= WRITTEN EXERCISE =
Every line in the listing is to be echoed verbatim.

--------

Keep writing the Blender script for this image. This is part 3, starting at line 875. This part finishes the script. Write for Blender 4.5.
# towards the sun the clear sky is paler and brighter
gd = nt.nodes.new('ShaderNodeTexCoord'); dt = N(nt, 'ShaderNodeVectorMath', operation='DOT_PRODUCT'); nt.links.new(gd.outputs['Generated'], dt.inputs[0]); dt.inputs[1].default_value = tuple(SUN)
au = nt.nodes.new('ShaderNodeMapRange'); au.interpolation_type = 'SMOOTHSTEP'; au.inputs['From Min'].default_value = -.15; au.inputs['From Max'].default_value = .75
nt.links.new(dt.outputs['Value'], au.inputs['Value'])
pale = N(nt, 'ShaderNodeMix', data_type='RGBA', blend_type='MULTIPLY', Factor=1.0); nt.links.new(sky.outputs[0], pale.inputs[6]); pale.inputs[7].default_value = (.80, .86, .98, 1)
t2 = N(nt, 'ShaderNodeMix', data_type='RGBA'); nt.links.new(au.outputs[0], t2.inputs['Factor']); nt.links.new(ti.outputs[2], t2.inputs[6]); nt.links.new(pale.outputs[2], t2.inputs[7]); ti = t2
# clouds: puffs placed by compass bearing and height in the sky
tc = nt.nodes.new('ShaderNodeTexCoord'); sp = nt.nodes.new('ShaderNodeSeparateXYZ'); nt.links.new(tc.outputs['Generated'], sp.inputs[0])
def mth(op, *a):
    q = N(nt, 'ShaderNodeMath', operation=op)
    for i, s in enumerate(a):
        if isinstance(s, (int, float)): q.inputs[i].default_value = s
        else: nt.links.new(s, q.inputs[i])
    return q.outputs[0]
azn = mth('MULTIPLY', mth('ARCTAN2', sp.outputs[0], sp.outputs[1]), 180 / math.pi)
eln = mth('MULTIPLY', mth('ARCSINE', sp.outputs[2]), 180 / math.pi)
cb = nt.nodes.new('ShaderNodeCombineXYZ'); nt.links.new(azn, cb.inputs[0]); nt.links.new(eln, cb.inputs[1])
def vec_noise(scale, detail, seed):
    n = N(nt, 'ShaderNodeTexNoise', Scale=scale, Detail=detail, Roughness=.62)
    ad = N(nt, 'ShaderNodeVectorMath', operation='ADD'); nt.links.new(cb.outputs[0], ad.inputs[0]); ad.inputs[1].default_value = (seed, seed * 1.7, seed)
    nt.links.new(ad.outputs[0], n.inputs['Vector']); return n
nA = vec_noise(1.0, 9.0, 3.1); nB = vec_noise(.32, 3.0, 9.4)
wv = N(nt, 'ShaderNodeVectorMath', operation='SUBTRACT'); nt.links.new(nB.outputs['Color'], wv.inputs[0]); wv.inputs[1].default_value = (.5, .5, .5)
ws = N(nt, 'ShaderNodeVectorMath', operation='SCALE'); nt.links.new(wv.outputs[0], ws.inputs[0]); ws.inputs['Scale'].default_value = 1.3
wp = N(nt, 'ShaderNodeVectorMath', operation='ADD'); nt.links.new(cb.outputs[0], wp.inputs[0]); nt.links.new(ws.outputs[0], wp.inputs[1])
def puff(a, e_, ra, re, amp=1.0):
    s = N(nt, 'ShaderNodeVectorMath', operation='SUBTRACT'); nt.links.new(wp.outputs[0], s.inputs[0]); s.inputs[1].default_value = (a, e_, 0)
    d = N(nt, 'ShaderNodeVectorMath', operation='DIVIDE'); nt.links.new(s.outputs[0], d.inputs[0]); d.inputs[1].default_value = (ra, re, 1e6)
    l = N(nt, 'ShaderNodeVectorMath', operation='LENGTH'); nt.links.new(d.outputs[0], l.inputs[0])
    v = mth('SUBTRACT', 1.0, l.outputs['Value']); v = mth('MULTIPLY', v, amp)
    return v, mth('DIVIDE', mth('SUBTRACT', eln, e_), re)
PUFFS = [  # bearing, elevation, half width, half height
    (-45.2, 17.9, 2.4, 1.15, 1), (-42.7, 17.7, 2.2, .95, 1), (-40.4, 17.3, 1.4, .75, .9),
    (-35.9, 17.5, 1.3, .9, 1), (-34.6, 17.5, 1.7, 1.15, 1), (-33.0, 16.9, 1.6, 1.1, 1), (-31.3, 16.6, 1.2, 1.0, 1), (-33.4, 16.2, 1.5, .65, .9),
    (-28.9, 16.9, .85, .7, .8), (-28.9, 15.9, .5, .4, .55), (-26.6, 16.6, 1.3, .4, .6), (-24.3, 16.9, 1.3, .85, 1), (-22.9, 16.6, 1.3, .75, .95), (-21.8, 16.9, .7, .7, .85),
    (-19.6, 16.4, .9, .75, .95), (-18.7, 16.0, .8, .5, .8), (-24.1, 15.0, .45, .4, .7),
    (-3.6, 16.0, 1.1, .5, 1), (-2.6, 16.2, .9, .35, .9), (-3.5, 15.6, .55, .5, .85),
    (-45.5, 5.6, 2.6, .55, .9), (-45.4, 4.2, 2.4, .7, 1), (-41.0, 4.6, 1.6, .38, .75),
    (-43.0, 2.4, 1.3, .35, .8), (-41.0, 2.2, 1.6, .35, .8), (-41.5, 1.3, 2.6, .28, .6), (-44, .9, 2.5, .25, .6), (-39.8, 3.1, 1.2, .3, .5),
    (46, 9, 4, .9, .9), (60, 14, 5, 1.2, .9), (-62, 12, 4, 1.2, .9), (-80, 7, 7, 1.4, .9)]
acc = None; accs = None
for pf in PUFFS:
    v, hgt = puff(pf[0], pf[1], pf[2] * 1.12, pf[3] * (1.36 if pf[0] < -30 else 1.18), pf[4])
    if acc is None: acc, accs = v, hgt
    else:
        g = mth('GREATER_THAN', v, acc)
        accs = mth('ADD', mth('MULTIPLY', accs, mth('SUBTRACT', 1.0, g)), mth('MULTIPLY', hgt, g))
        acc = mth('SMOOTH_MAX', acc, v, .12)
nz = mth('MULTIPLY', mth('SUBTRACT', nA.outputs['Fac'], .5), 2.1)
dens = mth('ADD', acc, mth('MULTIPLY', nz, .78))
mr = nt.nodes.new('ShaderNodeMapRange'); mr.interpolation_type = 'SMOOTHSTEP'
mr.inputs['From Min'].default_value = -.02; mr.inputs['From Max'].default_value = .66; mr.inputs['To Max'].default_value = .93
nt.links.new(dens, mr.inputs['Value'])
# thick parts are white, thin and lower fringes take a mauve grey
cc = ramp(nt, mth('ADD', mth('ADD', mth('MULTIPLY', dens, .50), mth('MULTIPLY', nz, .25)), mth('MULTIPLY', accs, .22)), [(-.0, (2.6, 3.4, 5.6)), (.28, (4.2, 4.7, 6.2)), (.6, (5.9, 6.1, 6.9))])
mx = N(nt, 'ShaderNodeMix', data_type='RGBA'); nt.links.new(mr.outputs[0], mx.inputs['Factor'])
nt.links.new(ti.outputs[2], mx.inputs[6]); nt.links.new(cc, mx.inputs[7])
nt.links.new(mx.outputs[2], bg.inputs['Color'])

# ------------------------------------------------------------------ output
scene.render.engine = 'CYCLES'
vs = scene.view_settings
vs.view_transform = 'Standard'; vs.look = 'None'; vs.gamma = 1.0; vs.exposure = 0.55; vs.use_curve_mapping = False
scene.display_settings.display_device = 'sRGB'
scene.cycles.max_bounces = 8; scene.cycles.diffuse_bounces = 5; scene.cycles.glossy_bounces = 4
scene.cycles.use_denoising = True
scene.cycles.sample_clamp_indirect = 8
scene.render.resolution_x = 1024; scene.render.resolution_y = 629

--------

= OUTPUT FOR THIS EXERCISE =
Keep writing the Blender script for this image. This is part 3, starting at line 875. This part finishes the script. Write for Blender 4.5.
# towards the sun the clear sky is paler and brighter
gd = nt.nodes.new('ShaderNodeTexCoord'); dt = N(nt, 'ShaderNodeVectorMath', operation='DOT_PRODUCT'); nt.links.new(gd.outputs['Generated'], dt.inputs[0]); dt.inputs[1].default_value = tuple(SUN)
au = nt.nodes.new('ShaderNodeMapRange'); au.interpolation_type = 'SMOOTHSTEP'; au.inputs['From Min'].default_value = -.15; au.inputs['From Max'].default_value = .75
nt.links.new(dt.outputs['Value'], au.inputs['Value'])
pale = N(nt, 'ShaderNodeMix', data_type='RGBA', blend_type='MULTIPLY', Factor=1.0); nt.links.new(sky.outputs[0], pale.inputs[6]); pale.inputs[7].default_value = (.80, .86, .98, 1)
t2 = N(nt, 'ShaderNodeMix', data_type='RGBA'); nt.links.new(au.outputs[0], t2.inputs['Factor']); nt.links.new(ti.outputs[2], t2.inputs[6]); nt.links.new(pale.outputs[2], t2.inputs[7]); ti = t2
# clouds: puffs placed by compass bearing and height in the sky
tc = nt.nodes.new('ShaderNodeTexCoord'); sp = nt.nodes.new('ShaderNodeSeparateXYZ'); nt.links.new(tc.outputs['Generated'], sp.inputs[0])
def mth(op, *a):
    q = N(nt, 'ShaderNodeMath', operation=op)
    for i, s in enumerate(a):
        if isinstance(s, (int, float)): q.inputs[i].default_value = s
        else: nt.links.new(s, q.inputs[i])
    return q.outputs[0]
azn = mth('MULTIPLY', mth('ARCTAN2', sp.outputs[0], sp.outputs[1]), 180 / math.pi)
eln = mth('MULTIPLY', mth('ARCSINE', sp.outputs[2]), 180 / math.pi)
cb = nt.nodes.new('ShaderNodeCombineXYZ'); nt.links.new(azn, cb.inputs[0]); nt.links.new(eln, cb.inputs[1])
def vec_noise(scale, detail, seed):
    n = N(nt, 'ShaderNodeTexNoise', Scale=scale, Detail=detail, Roughness=.62)
    ad = N(nt, 'ShaderNodeVectorMath', operation='ADD'); nt.links.new(cb.outputs[0], ad.inputs[0]); ad.inputs[1].default_value = (seed, seed * 1.7, seed)
    nt.links.new(ad.outputs[0], n.inputs['Vector']); return n
nA = vec_noise(1.0, 9.0, 3.1); nB = vec_noise(.32, 3.0, 9.4)
wv = N(nt, 'ShaderNodeVectorMath', operation='SUBTRACT'); nt.links.new(nB.outputs['Color'], wv.inputs[0]); wv.inputs[1].default_value = (.5, .5, .5)
ws = N(nt, 'ShaderNodeVectorMath', operation='SCALE'); nt.links.new(wv.outputs[0], ws.inputs[0]); ws.inputs['Scale'].default_value = 1.3
wp = N(nt, 'ShaderNodeVectorMath', operation='ADD'); nt.links.new(cb.outputs[0], wp.inputs[0]); nt.links.new(ws.outputs[0], wp.inputs[1])
def puff(a, e_, ra, re, amp=1.0):
    s = N(nt, 'ShaderNodeVectorMath', operation='SUBTRACT'); nt.links.new(wp.outputs[0], s.inputs[0]); s.inputs[1].default_value = (a, e_, 0)
    d = N(nt, 'ShaderNodeVectorMath', operation='DIVIDE'); nt.links.new(s.outputs[0], d.inputs[0]); d.inputs[1].default_value = (ra, re, 1e6)
    l = N(nt, 'ShaderNodeVectorMath', operation='LENGTH'); nt.links.new(d.outputs[0], l.inputs[0])
    v = mth('SUBTRACT', 1.0, l.outputs['Value']); v = mth('MULTIPLY', v, amp)
    return v, mth('DIVIDE', mth('SUBTRACT', eln, e_), re)
PUFFS = [  # bearing, elevation, half width, half height
    (-45.2, 17.9, 2.4, 1.15, 1), (-42.7, 17.7, 2.2, .95, 1), (-40.4, 17.3, 1.4, .75, .9),
    (-35.9, 17.5, 1.3, .9, 1), (-34.6, 17.5, 1.7, 1.15, 1), (-33.0, 16.9, 1.6, 1.1, 1), (-31.3, 16.6, 1.2, 1.0, 1), (-33.4, 16.2, 1.5, .65, .9),
    (-28.9, 16.9, .85, .7, .8), (-28.9, 15.9, .5, .4, .55), (-26.6, 16.6, 1.3, .4, .6), (-24.3, 16.9, 1.3, .85, 1), (-22.9, 16.6, 1.3, .75, .95), (-21.8, 16.9, .7, .7, .85),
    (-19.6, 16.4, .9, .75, .95), (-18.7, 16.0, .8, .5, .8), (-24.1, 15.0, .45, .4, .7),
    (-3.6, 16.0, 1.1, .5, 1), (-2.6, 16.2, .9, .35, .9), (-3.5, 15.6, .55, .5, .85),
    (-45.5, 5.6, 2.6, .55, .9), (-45.4, 4.2, 2.4, .7, 1), (-41.0, 4.6, 1.6, .38, .75),
    (-43.0, 2.4, 1.3, .35, .8), (-41.0, 2.2, 1.6, .35, .8), (-41.5, 1.3, 2.6, .28, .6), (-44, .9, 2.5, .25, .6), (-39.8, 3.1, 1.2, .3, .5),
    (46, 9, 4, .9, .9), (60, 14, 5, 1.2, .9), (-62, 12, 4, 1.2, .9), (-80, 7, 7, 1.4, .9)]
acc = None; accs = None
for pf in PUFFS:
    v, hgt = puff(pf[0], pf[1], pf[2] * 1.12, pf[3] * (1.36 if pf[0] < -30 else 1.18), pf[4])
    if acc is None: acc, accs = v, hgt
    else:
        g = mth('GREATER_THAN', v, acc)
        accs = mth('ADD', mth('MULTIPLY', accs, mth('SUBTRACT', 1.0, g)), mth('MULTIPLY', hgt, g))
        acc = mth('SMOOTH_MAX', acc, v, .12)
nz = mth('MULTIPLY', mth('SUBTRACT', nA.outputs['Fac'], .5), 2.1)
dens = mth('ADD', acc, mth('MULTIPLY', nz, .78))
mr = nt.nodes.new('ShaderNodeMapRange'); mr.interpolation_type = 'SMOOTHSTEP'
mr.inputs['From Min'].default_value = -.02; mr.inputs['From Max'].default_value = .66; mr.inputs['To Max'].default_value = .93
nt.links.new(dens, mr.inputs['Value'])
# thick parts are white, thin and lower fringes take a mauve grey
cc = ramp(nt, mth('ADD', mth('ADD', mth('MULTIPLY', dens, .50), mth('MULTIPLY', nz, .25)), mth('MULTIPLY', accs, .22)), [(-.0, (2.6, 3.4, 5.6)), (.28, (4.2, 4.7, 6.2)), (.6, (5.9, 6.1, 6.9))])
mx = N(nt, 'ShaderNodeMix', data_type='RGBA'); nt.links.new(mr.outputs[0], mx.inputs['Factor'])
nt.links.new(ti.outputs[2], mx.inputs[6]); nt.links.new(cc, mx.inputs[7])
nt.links.new(mx.outputs[2], bg.inputs['Color'])

# ------------------------------------------------------------------ output
scene.render.engine = 'CYCLES'
vs = scene.view_settings
vs.view_transform = 'Standard'; vs.look = 'None'; vs.gamma = 1.0; vs.exposure = 0.55; vs.use_curve_mapping = False
scene.display_settings.display_device = 'sRGB'
scene.cycles.max_bounces = 8; scene.cycles.diffuse_bounces = 5; scene.cycles.glossy_bounces = 4
scene.cycles.use_denoising = True
scene.cycles.sample_clamp_indirect = 8
scene.render.resolution_x = 1024; scene.render.resolution_y = 629